**TASK OBJECTIVE**
Return the material below in full and exactly.

**AVAILABLE DATA**
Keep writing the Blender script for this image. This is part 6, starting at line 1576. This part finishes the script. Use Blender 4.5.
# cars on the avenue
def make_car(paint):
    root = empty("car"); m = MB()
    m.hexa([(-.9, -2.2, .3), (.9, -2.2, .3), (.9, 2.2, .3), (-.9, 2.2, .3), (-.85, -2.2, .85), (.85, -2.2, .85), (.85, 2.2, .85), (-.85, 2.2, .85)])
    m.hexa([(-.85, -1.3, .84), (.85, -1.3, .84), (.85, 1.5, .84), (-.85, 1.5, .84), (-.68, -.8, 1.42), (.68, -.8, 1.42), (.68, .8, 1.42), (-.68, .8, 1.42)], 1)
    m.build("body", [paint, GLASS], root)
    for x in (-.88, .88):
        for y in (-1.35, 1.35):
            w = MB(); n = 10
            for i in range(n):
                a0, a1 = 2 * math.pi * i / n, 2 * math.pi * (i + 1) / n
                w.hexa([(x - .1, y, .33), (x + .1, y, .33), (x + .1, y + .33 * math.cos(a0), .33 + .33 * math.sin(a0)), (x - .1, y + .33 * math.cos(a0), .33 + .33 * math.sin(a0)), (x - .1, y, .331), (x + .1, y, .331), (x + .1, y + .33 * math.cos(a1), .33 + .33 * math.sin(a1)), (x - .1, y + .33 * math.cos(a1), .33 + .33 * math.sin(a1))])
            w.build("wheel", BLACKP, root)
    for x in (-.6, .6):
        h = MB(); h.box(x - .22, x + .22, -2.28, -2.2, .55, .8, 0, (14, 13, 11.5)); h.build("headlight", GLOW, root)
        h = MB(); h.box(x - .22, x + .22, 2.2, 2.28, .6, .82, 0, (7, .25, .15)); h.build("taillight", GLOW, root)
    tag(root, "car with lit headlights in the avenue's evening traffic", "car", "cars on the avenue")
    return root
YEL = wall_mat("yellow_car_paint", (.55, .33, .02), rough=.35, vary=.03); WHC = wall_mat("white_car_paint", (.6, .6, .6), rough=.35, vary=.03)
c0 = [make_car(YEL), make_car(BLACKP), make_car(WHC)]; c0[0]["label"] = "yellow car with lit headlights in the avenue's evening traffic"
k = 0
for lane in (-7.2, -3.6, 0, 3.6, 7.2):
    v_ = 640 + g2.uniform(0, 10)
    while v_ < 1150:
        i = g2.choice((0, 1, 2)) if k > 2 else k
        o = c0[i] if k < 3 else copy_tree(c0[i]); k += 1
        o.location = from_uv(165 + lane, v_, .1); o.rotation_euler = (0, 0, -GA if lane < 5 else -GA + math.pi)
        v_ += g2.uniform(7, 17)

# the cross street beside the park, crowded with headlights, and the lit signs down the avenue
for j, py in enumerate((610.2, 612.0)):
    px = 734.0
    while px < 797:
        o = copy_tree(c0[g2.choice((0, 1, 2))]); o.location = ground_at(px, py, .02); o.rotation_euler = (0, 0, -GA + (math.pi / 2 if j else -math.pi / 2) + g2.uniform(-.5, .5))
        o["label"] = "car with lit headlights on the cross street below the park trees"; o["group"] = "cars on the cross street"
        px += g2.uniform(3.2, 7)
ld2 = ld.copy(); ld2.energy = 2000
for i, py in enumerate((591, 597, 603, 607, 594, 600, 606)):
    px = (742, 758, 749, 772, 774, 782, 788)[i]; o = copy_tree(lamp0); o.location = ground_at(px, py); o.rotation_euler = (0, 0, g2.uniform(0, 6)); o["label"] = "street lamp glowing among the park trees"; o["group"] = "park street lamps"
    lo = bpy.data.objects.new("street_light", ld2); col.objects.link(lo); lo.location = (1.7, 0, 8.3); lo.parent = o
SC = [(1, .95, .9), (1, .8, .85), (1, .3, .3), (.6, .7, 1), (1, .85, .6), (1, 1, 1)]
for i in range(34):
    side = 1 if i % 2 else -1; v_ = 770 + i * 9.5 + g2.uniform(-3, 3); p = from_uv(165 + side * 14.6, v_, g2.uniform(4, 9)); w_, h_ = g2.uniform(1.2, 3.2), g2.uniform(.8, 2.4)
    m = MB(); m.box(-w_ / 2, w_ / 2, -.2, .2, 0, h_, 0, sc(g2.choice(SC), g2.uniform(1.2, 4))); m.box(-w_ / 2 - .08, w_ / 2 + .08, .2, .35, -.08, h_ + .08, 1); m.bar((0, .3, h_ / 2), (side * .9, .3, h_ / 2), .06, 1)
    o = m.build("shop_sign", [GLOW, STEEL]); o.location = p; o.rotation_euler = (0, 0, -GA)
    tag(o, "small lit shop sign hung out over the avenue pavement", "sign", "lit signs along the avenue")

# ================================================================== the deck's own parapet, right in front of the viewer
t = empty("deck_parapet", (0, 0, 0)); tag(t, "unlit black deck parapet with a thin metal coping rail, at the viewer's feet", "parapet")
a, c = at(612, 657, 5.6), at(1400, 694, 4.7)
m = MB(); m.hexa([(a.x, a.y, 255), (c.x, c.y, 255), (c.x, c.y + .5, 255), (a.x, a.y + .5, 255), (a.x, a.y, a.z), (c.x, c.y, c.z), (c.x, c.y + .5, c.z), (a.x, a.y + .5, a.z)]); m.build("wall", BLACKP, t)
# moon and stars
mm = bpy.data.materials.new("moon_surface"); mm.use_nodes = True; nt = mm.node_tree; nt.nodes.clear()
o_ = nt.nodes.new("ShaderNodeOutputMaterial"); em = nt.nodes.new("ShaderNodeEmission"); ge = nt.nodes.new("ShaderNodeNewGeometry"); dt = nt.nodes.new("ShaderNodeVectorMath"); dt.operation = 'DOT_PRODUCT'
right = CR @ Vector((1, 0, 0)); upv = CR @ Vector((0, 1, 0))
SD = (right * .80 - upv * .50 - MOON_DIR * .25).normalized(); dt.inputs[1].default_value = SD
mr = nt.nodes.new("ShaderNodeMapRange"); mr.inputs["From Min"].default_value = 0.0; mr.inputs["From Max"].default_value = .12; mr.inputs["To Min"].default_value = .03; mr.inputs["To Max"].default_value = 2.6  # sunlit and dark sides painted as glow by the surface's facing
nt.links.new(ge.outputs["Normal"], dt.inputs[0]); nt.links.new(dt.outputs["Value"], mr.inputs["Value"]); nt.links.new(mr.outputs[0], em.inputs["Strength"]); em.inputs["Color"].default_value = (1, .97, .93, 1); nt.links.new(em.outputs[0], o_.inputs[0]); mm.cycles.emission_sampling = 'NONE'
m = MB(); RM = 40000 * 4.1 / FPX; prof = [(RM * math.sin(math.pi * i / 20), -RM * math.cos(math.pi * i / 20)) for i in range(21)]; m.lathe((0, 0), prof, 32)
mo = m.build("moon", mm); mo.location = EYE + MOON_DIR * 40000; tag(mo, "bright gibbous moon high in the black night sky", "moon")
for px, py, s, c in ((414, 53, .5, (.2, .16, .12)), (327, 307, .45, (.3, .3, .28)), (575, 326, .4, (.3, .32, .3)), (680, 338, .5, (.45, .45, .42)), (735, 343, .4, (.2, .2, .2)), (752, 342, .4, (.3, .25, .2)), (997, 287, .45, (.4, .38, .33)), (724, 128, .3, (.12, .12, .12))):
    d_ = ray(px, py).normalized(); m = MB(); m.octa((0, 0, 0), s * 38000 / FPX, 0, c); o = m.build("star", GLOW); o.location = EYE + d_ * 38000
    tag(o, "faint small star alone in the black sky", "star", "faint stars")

**RESULT OF THIS TASK**
Keep writing the Blender script for this image. This is part 6, starting at line 1576. This part finishes the script. Use Blender 4.5.
# cars on the avenue
def make_car(paint):
    root = empty("car"); m = MB()
    m.hexa([(-.9, -2.2, .3), (.9, -2.2, .3), (.9, 2.2, .3), (-.9, 2.2, .3), (-.85, -2.2, .85), (.85, -2.2, .85), (.85, 2.2, .85), (-.85, 2.2, .85)])
    m.hexa([(-.85, -1.3, .84), (.85, -1.3, .84), (.85, 1.5, .84), (-.85, 1.5, .84), (-.68, -.8, 1.42), (.68, -.8, 1.42), (.68, .8, 1.42), (-.68, .8, 1.42)], 1)
    m.build("body", [paint, GLASS], root)
    for x in (-.88, .88):
        for y in (-1.35, 1.35):
            w = MB(); n = 10
            for i in range(n):
                a0, a1 = 2 * math.pi * i / n, 2 * math.pi * (i + 1) / n
                w.hexa([(x - .1, y, .33), (x + .1, y, .33), (x + .1, y + .33 * math.cos(a0), .33 + .33 * math.sin(a0)), (x - .1, y + .33 * math.cos(a0), .33 + .33 * math.sin(a0)), (x - .1, y, .331), (x + .1, y, .331), (x + .1, y + .33 * math.cos(a1), .33 + .33 * math.sin(a1)), (x - .1, y + .33 * math.cos(a1), .33 + .33 * math.sin(a1))])
            w.build("wheel", BLACKP, root)
    for x in (-.6, .6):
        h = MB(); h.box(x - .22, x + .22, -2.28, -2.2, .55, .8, 0, (14, 13, 11.5)); h.build("headlight", GLOW, root)
        h = MB(); h.box(x - .22, x + .22, 2.2, 2.28, .6, .82, 0, (7, .25, .15)); h.build("taillight", GLOW, root)
    tag(root, "car with lit headlights in the avenue's evening traffic", "car", "cars on the avenue")
    return root
YEL = wall_mat("yellow_car_paint", (.55, .33, .02), rough=.35, vary=.03); WHC = wall_mat("white_car_paint", (.6, .6, .6), rough=.35, vary=.03)
c0 = [make_car(YEL), make_car(BLACKP), make_car(WHC)]; c0[0]["label"] = "yellow car with lit headlights in the avenue's evening traffic"
k = 0
for lane in (-7.2, -3.6, 0, 3.6, 7.2):
    v_ = 640 + g2.uniform(0, 10)
    while v_ < 1150:
        i = g2.choice((0, 1, 2)) if k > 2 else k
        o = c0[i] if k < 3 else copy_tree(c0[i]); k += 1
        o.location = from_uv(165 + lane, v_, .1); o.rotation_euler = (0, 0, -GA if lane < 5 else -GA + math.pi)
        v_ += g2.uniform(7, 17)

# the cross street beside the park, crowded with headlights, and the lit signs down the avenue
for j, py in enumerate((610.2, 612.0)):
    px = 734.0
    while px < 797:
        o = copy_tree(c0[g2.choice((0, 1, 2))]); o.location = ground_at(px, py, .02); o.rotation_euler = (0, 0, -GA + (math.pi / 2 if j else -math.pi / 2) + g2.uniform(-.5, .5))
        o["label"] = "car with lit headlights on the cross street below the park trees"; o["group"] = "cars on the cross street"
        px += g2.uniform(3.2, 7)
ld2 = ld.copy(); ld2.energy = 2000
for i, py in enumerate((591, 597, 603, 607, 594, 600, 606)):
    px = (742, 758, 749, 772, 774, 782, 788)[i]; o = copy_tree(lamp0); o.location = ground_at(px, py); o.rotation_euler = (0, 0, g2.uniform(0, 6)); o["label"] = "street lamp glowing among the park trees"; o["group"] = "park street lamps"
    lo = bpy.data.objects.new("street_light", ld2); col.objects.link(lo); lo.location = (1.7, 0, 8.3); lo.parent = o
SC = [(1, .95, .9), (1, .8, .85), (1, .3, .3), (.6, .7, 1), (1, .85, .6), (1, 1, 1)]
for i in range(34):
    side = 1 if i % 2 else -1; v_ = 770 + i * 9.5 + g2.uniform(-3, 3); p = from_uv(165 + side * 14.6, v_, g2.uniform(4, 9)); w_, h_ = g2.uniform(1.2, 3.2), g2.uniform(.8, 2.4)
    m = MB(); m.box(-w_ / 2, w_ / 2, -.2, .2, 0, h_, 0, sc(g2.choice(SC), g2.uniform(1.2, 4))); m.box(-w_ / 2 - .08, w_ / 2 + .08, .2, .35, -.08, h_ + .08, 1); m.bar((0, .3, h_ / 2), (side * .9, .3, h_ / 2), .06, 1)
    o = m.build("shop_sign", [GLOW, STEEL]); o.location = p; o.rotation_euler = (0, 0, -GA)
    tag(o, "small lit shop sign hung out over the avenue pavement", "sign", "lit signs along the avenue")

# ================================================================== the deck's own parapet, right in front of the viewer
t = empty("deck_parapet", (0, 0, 0)); tag(t, "unlit black deck parapet with a thin metal coping rail, at the viewer's feet", "parapet")
a, c = at(612, 657, 5.6), at(1400, 694, 4.7)
m = MB(); m.hexa([(a.x, a.y, 255), (c.x, c.y, 255), (c.x, c.y + .5, 255), (a.x, a.y + .5, 255), (a.x, a.y, a.z), (c.x, c.y, c.z), (c.x, c.y + .5, c.z), (a.x, a.y + .5, a.z)]); m.build("wall", BLACKP, t)
# moon and stars
mm = bpy.data.materials.new("moon_surface"); mm.use_nodes = True; nt = mm.node_tree; nt.nodes.clear()
o_ = nt.nodes.new("ShaderNodeOutputMaterial"); em = nt.nodes.new("ShaderNodeEmission"); ge = nt.nodes.new("ShaderNodeNewGeometry"); dt = nt.nodes.new("ShaderNodeVectorMath"); dt.operation = 'DOT_PRODUCT'
right = CR @ Vector((1, 0, 0)); upv = CR @ Vector((0, 1, 0))
SD = (right * .80 - upv * .50 - MOON_DIR * .25).normalized(); dt.inputs[1].default_value = SD
mr = nt.nodes.new("ShaderNodeMapRange"); mr.inputs["From Min"].default_value = 0.0; mr.inputs["From Max"].default_value = .12; mr.inputs["To Min"].default_value = .03; mr.inputs["To Max"].default_value = 2.6  # sunlit and dark sides painted as glow by the surface's facing
nt.links.new(ge.outputs["Normal"], dt.inputs[0]); nt.links.new(dt.outputs["Value"], mr.inputs["Value"]); nt.links.new(mr.outputs[0], em.inputs["Strength"]); em.inputs["Color"].default_value = (1, .97, .93, 1); nt.links.new(em.outputs[0], o_.inputs[0]); mm.cycles.emission_sampling = 'NONE'
m = MB(); RM = 40000 * 4.1 / FPX; prof = [(RM * math.sin(math.pi * i / 20), -RM * math.cos(math.pi * i / 20)) for i in range(21)]; m.lathe((0, 0), prof, 32)
mo = m.build("moon", mm); mo.location = EYE + MOON_DIR * 40000; tag(mo, "bright gibbous moon high in the black night sky", "moon")
for px, py, s, c in ((414, 53, .5, (.2, .16, .12)), (327, 307, .45, (.3, .3, .28)), (575, 326, .4, (.3, .32, .3)), (680, 338, .5, (.45, .45, .42)), (735, 343, .4, (.2, .2, .2)), (752, 342, .4, (.3, .25, .2)), (997, 287, .45, (.4, .38, .33)), (724, 128, .3, (.12, .12, .12))):
    d_ = ray(px, py).normalized(); m = MB(); m.octa((0, 0, 0), s * 38000 / FPX, 0, c); o = m.build("star", GLOW); o.location = EYE + d_ * 38000
    tag(o, "faint small star alone in the black sky", "star", "faint stars")